▶ Stored data:
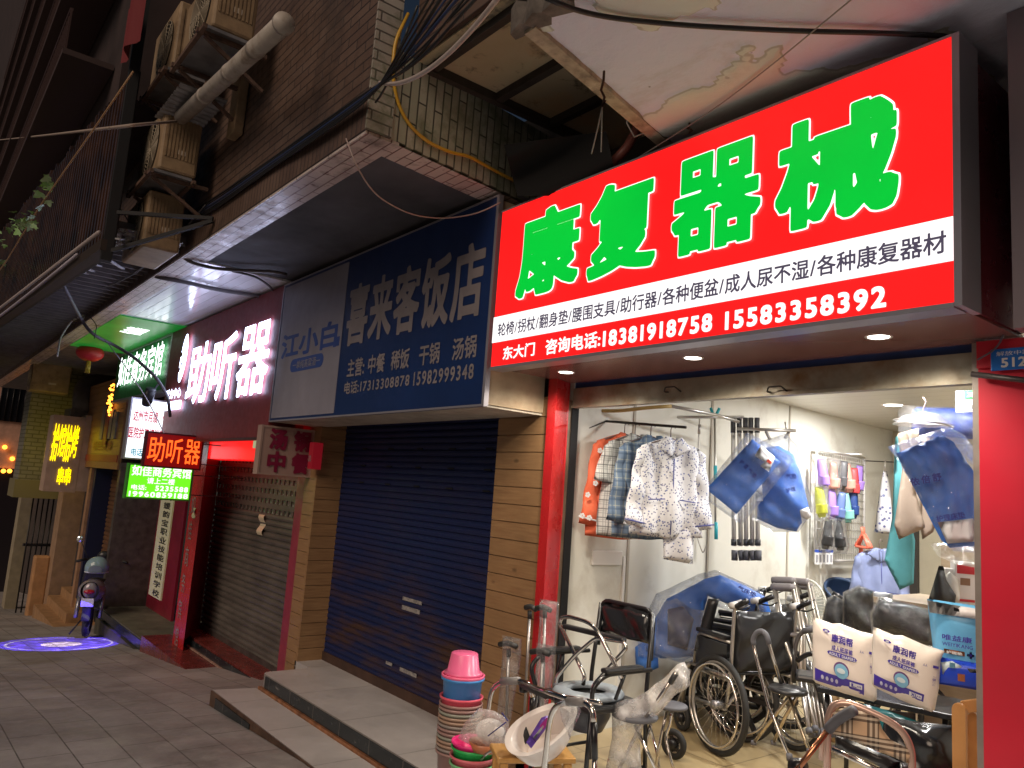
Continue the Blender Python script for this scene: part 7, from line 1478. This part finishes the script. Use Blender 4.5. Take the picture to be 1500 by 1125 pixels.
MB().pillow(pxs([(1219, 1072), (1224, 1052), (1240, 1040), (1256, 1042), (1285, 1049), (1290, 1064), (1300, 1076), (1328, 1086), (1330, 1106), (1290, 1096), (1250, 1086), (1218, 1082)], (cx, cy), s), .006, .02, lambda x, z: .006 * math.sin(x * 12), .01).xf(Matrix.Translation((0, -.014, 0))).build('backrest', M_tartan, t)
MB().pillow(pxs([(1226, 1092), (1300, 1108), (1328, 1118), (1326, 1132), (1226, 1115)], (cx, cy), s), .05, .03, wr, .03).xf(Matrix.Translation((0, .08, 0))).build('seat', M_vinyl, t)
m = MB(); m.tube(L([(1222, 1110), (1325, 1140)], .05), .010, 8); m.build('seat_rail', M_chrome, t); m = MB(); m.tube(rpath(L([(1208, 1130), (1210, 1095), (1216, 1088)], .06), .02), .013, 8); m.build('side_tube', M_rose, t)
t = thing('walking_cane', 'copper-toned walking cane with a black angled handle before the tartan rollator', 'cane', tuple(atY(1180, 1120, 2.6)))
tubes(t, 'shaft', mat('copper_tube', (.55, .24, .13), .2, .9), .010, [(1150, 1150, 2.55), (1214, 1068, 2.65)]); tubes(t, 'handle', M_rub, .018, [(1212, 1070, 2.65), (1224, 1056, 2.66), (1240, 1046, 2.66), (1252, 1040, 2.66)], round_=.03); tubes(t, 'knob', M_blackf, .028, [(1160, 1122, 2.6), (1178, 1124, 2.6)])
# --- wooden rack by the column
t = thing('wooden_rack', 'orange pine slatted rack end beside the red column', 'rack', tuple(atY(1410, 1120, 3.64)))
M_pine = wood('orange_pine', (.55, .27, .09, 1), (.44, .19, .055, 1), sc=(3, 3, 2.5))
def plank_px(x0, x1, ytop, y, nm='upright', r=True):
    a, b = atY(x0, ytop, y), atY(x1, ytop, y); w = (b - a).x
    pl = [(a.x, -.3), (b.x, -.3), (b.x, a.z - .02)] + ([(q.x, q.z) for q in arc(((a.x + b.x) / 2, 0, a.z - .02), w / 2, 0, 180, 10)] if r else []) + [(a.x, a.z - .02)]
    MB().prism(pl, y, y + .022).build(nm, M_pine, t, world=True, bevel=.003)
plank_px(1394, 1414, 1030, 3.62); plank_px(1416, 1436, 1044, 3.70)
a, b = atY(1410, 1036, 3.66), atY(1450, 1030, 3.69); MB().bar(a, b, .02, .05).build('top_rail', M_pine, t, world=True, bevel=.003)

▶ What is expected: Copy out every line of the material above exactly, skipping the pictures.

▶ Correct result:
Continue the Blender Python script for this scene: part 7, from line 1478. This part finishes the script. Use Blender 4.5. Take the picture to be 1500 by 1125 pixels.
MB().pillow(pxs([(1219, 1072), (1224, 1052), (1240, 1040), (1256, 1042), (1285, 1049), (1290, 1064), (1300, 1076), (1328, 1086), (1330, 1106), (1290, 1096), (1250, 1086), (1218, 1082)], (cx, cy), s), .006, .02, lambda x, z: .006 * math.sin(x * 12), .01).xf(Matrix.Translation((0, -.014, 0))).build('backrest', M_tartan, t)
MB().pillow(pxs([(1226, 1092), (1300, 1108), (1328, 1118), (1326, 1132), (1226, 1115)], (cx, cy), s), .05, .03, wr, .03).xf(Matrix.Translation((0, .08, 0))).build('seat', M_vinyl, t)
m = MB(); m.tube(L([(1222, 1110), (1325, 1140)], .05), .010, 8); m.build('seat_rail', M_chrome, t); m = MB(); m.tube(rpath(L([(1208, 1130), (1210, 1095), (1216, 1088)], .06), .02), .013, 8); m.build('side_tube', M_rose, t)
t = thing('walking_cane', 'copper-toned walking cane with a black angled handle before the tartan rollator', 'cane', tuple(atY(1180, 1120, 2.6)))
tubes(t, 'shaft', mat('copper_tube', (.55, .24, .13), .2, .9), .010, [(1150, 1150, 2.55), (1214, 1068, 2.65)]); tubes(t, 'handle', M_rub, .018, [(1212, 1070, 2.65), (1224, 1056, 2.66), (1240, 1046, 2.66), (1252, 1040, 2.66)], round_=.03); tubes(t, 'knob', M_blackf, .028, [(1160, 1122, 2.6), (1178, 1124, 2.6)])
# --- wooden rack by the column
t = thing('wooden_rack', 'orange pine slatted rack end beside the red column', 'rack', tuple(atY(1410, 1120, 3.64)))
M_pine = wood('orange_pine', (.55, .27, .09, 1), (.44, .19, .055, 1), sc=(3, 3, 2.5))
def plank_px(x0, x1, ytop, y, nm='upright', r=True):
    a, b = atY(x0, ytop, y), atY(x1, ytop, y); w = (b - a).x
    pl = [(a.x, -.3), (b.x, -.3), (b.x, a.z - .02)] + ([(q.x, q.z) for q in arc(((a.x + b.x) / 2, 0, a.z - .02), w / 2, 0, 180, 10)] if r else []) + [(a.x, a.z - .02)]
    MB().prism(pl, y, y + .022).build(nm, M_pine, t, world=True, bevel=.003)
plank_px(1394, 1414, 1030, 3.62); plank_px(1416, 1436, 1044, 3.70)
a, b = atY(1410, 1036, 3.66), atY(1450, 1030, 3.69); MB().bar(a, b, .02, .05).build('top_rail', M_pine, t, world=True, bevel=.003)